INFORMATION GIVEN:
_ _ _ _ _
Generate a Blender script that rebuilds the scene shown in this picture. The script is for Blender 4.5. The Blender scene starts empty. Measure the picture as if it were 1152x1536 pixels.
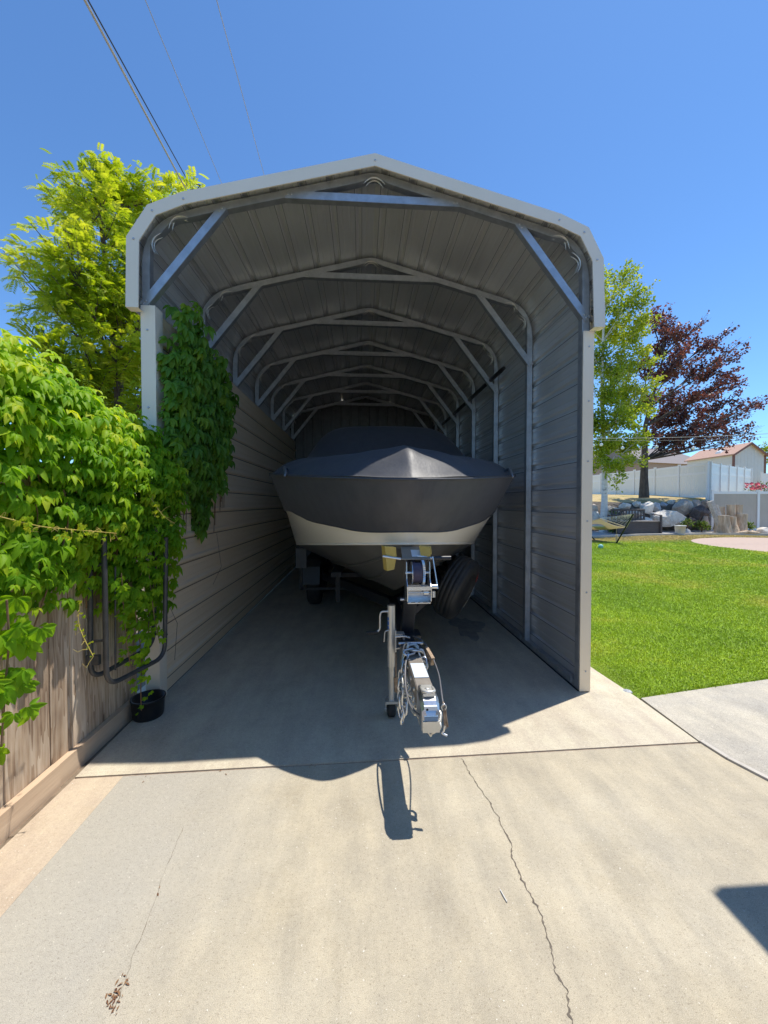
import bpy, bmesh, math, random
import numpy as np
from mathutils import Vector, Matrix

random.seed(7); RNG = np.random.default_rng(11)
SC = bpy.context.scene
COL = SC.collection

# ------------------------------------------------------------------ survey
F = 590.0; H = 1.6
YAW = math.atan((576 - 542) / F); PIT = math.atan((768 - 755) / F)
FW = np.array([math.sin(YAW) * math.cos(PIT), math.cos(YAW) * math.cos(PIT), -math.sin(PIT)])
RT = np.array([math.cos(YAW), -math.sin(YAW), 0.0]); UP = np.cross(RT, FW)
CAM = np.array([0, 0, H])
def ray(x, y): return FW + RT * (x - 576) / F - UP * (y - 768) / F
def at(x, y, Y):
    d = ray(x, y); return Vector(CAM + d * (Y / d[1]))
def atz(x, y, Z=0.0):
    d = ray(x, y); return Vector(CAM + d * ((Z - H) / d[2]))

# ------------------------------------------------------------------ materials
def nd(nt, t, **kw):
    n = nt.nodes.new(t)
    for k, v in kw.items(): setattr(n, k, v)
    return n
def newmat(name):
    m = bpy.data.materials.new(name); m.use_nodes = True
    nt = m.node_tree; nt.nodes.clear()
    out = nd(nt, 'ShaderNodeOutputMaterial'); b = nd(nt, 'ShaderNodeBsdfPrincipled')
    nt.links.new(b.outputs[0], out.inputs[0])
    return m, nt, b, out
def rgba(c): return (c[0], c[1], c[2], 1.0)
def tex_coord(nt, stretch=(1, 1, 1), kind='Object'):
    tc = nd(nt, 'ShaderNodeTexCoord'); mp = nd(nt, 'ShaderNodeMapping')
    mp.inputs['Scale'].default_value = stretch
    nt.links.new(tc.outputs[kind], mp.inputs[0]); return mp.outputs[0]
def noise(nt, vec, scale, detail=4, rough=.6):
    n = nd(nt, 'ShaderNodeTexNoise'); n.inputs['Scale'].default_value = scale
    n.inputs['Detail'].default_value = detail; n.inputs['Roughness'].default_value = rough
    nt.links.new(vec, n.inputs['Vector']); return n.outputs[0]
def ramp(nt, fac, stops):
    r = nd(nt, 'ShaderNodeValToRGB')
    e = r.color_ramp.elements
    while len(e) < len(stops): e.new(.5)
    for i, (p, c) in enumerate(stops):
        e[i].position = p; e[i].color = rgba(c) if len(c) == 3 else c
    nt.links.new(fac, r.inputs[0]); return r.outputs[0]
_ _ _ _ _
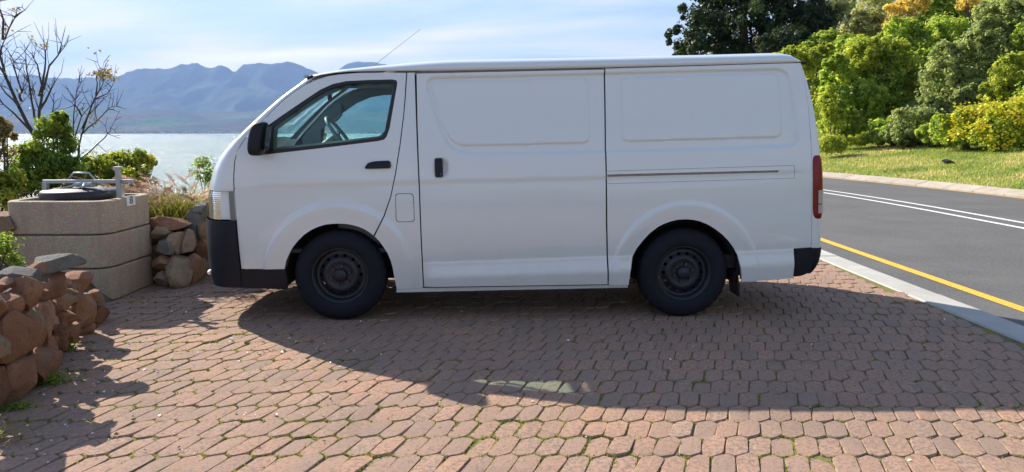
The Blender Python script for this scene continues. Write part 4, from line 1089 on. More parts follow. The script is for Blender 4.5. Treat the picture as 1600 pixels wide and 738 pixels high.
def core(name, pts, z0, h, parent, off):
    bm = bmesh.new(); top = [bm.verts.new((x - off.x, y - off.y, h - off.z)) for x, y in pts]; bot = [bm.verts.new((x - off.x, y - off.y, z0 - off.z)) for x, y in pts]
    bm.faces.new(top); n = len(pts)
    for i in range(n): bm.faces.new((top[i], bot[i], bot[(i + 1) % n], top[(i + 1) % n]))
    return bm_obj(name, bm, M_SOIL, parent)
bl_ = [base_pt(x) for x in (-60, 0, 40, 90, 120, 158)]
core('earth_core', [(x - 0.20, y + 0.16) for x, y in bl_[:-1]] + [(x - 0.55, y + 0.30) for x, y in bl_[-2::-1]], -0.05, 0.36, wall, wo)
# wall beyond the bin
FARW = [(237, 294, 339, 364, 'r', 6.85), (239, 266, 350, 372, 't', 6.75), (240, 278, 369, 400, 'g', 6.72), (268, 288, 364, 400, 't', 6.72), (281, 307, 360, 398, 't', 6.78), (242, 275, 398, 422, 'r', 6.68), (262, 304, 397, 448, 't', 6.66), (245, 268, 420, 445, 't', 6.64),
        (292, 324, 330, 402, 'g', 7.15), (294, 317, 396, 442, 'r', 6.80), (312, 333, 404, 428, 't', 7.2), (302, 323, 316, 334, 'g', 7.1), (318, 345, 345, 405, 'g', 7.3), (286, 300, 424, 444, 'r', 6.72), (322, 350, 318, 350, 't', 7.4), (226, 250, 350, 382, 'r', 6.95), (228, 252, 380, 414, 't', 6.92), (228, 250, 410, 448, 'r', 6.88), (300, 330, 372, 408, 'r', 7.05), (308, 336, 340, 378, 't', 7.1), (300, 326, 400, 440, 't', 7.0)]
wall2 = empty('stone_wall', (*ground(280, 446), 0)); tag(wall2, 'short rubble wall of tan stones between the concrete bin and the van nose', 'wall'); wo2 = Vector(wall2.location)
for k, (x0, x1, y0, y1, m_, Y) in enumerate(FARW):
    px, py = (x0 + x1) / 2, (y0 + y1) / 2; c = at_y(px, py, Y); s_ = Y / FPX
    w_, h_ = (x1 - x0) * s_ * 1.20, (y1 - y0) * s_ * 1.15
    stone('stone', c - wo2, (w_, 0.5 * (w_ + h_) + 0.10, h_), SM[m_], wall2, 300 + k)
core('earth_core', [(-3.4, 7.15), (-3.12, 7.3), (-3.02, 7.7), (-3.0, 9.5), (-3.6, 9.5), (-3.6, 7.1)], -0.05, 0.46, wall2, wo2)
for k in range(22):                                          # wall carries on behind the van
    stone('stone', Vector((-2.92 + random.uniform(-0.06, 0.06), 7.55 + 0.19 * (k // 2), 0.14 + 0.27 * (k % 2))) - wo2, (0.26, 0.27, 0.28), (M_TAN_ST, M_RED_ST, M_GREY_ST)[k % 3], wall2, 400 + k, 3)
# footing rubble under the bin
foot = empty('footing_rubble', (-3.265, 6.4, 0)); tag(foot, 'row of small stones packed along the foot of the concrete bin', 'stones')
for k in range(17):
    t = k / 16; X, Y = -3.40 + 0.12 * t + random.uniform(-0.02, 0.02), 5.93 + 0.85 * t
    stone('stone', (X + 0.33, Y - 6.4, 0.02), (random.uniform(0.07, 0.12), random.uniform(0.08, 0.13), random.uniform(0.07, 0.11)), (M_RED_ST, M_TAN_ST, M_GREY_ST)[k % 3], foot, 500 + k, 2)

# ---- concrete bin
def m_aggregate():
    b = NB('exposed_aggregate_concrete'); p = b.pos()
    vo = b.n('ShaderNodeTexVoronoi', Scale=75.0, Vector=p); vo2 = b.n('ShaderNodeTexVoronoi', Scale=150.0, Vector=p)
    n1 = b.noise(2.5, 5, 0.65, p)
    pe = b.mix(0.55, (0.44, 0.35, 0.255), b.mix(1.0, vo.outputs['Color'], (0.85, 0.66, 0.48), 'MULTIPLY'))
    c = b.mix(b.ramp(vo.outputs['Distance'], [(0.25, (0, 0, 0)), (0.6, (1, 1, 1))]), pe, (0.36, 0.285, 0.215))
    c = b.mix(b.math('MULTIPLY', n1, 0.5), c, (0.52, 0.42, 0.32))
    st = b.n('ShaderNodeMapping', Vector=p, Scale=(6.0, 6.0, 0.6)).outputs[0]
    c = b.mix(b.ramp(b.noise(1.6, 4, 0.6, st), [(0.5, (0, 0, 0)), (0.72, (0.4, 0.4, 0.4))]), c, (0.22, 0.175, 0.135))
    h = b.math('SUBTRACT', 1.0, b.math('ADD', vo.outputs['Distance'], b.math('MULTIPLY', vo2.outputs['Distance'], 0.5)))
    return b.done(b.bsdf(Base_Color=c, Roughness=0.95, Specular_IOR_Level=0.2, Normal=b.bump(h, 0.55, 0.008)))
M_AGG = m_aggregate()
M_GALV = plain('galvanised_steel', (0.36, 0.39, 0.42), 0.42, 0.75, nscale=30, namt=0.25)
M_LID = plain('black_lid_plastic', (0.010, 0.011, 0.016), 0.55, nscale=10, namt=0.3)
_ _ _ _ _
WRITTEN EXERCISE:
Above are some records. Reproduce the lines from the one with "Generate a Blender" down to the one with "d = ray(x, y); return Vector(CAM + d * ((Z", keeping both, and leave every picture out.

RESULT BELOW:
Generate a Blender script that rebuilds the scene shown in this picture. The script is for Blender 4.5. The Blender scene starts empty. Measure the picture as if it were 1152x1536 pixels.
import bpy, bmesh, math, random
import numpy as np
from mathutils import Vector, Matrix

random.seed(7); RNG = np.random.default_rng(11)
SC = bpy.context.scene
COL = SC.collection

# ------------------------------------------------------------------ survey
F = 590.0; H = 1.6
YAW = math.atan((576 - 542) / F); PIT = math.atan((768 - 755) / F)
FW = np.array([math.sin(YAW) * math.cos(PIT), math.cos(YAW) * math.cos(PIT), -math.sin(PIT)])
RT = np.array([math.cos(YAW), -math.sin(YAW), 0.0]); UP = np.cross(RT, FW)
CAM = np.array([0, 0, H])
def ray(x, y): return FW + RT * (x - 576) / F - UP * (y - 768) / F
def at(x, y, Y):
    d = ray(x, y); return Vector(CAM + d * (Y / d[1]))
def atz(x, y, Z=0.0):
    d = ray(x, y); return Vector(CAM + d * ((Z - H) / d[2]))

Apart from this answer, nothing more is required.